-- Written instruction --
Up to and including the line that contains "S.camera = cam", repeat each line of the data exactly, starting from the first.

┌──

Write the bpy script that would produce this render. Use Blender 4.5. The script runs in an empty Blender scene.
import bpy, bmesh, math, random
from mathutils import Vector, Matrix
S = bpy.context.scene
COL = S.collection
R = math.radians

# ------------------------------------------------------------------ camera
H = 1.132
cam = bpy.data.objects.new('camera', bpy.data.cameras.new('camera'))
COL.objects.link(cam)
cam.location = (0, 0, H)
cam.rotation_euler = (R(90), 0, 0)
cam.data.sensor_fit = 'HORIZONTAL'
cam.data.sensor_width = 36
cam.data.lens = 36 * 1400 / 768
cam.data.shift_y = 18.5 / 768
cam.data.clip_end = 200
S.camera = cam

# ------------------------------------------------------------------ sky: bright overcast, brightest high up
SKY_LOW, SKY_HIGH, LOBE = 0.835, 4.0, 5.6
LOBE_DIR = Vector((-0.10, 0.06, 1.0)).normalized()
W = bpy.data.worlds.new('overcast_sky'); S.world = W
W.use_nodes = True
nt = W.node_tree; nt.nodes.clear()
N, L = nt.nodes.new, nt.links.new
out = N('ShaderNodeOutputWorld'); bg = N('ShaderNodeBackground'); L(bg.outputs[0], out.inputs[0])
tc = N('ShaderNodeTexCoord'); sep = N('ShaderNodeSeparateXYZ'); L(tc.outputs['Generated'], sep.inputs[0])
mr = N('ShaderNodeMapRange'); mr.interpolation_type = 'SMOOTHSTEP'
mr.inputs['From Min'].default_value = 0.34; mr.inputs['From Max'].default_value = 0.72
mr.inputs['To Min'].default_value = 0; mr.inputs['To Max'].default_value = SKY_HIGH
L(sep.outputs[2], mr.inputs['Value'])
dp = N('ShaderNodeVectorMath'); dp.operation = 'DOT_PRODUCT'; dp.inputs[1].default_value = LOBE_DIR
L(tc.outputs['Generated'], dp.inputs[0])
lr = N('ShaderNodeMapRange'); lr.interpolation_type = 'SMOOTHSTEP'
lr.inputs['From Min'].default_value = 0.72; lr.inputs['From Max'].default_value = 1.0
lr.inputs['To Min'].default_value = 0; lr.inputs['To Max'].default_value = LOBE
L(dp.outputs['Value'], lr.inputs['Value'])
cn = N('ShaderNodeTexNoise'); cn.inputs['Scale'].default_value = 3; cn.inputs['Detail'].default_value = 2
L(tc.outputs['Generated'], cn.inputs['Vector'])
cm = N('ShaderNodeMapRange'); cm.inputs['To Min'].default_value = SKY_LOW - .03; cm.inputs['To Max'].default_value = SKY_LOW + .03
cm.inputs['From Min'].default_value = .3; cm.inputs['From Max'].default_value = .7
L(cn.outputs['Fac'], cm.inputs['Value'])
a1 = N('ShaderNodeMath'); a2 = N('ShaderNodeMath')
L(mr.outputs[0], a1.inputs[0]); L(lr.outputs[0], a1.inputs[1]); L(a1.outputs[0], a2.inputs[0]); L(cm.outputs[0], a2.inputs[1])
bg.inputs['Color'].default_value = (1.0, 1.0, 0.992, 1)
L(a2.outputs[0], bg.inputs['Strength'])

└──

-- Solution for this problem --
Write the bpy script that would produce this render. Use Blender 4.5. The script runs in an empty Blender scene.
import bpy, bmesh, math, random
from mathutils import Vector, Matrix
S = bpy.context.scene
COL = S.collection
R = math.radians

# ------------------------------------------------------------------ camera
H = 1.132
cam = bpy.data.objects.new('camera', bpy.data.cameras.new('camera'))
COL.objects.link(cam)
cam.location = (0, 0, H)
cam.rotation_euler = (R(90), 0, 0)
cam.data.sensor_fit = 'HORIZONTAL'
cam.data.sensor_width = 36
cam.data.lens = 36 * 1400 / 768
cam.data.shift_y = 18.5 / 768
cam.data.clip_end = 200
S.camera = cam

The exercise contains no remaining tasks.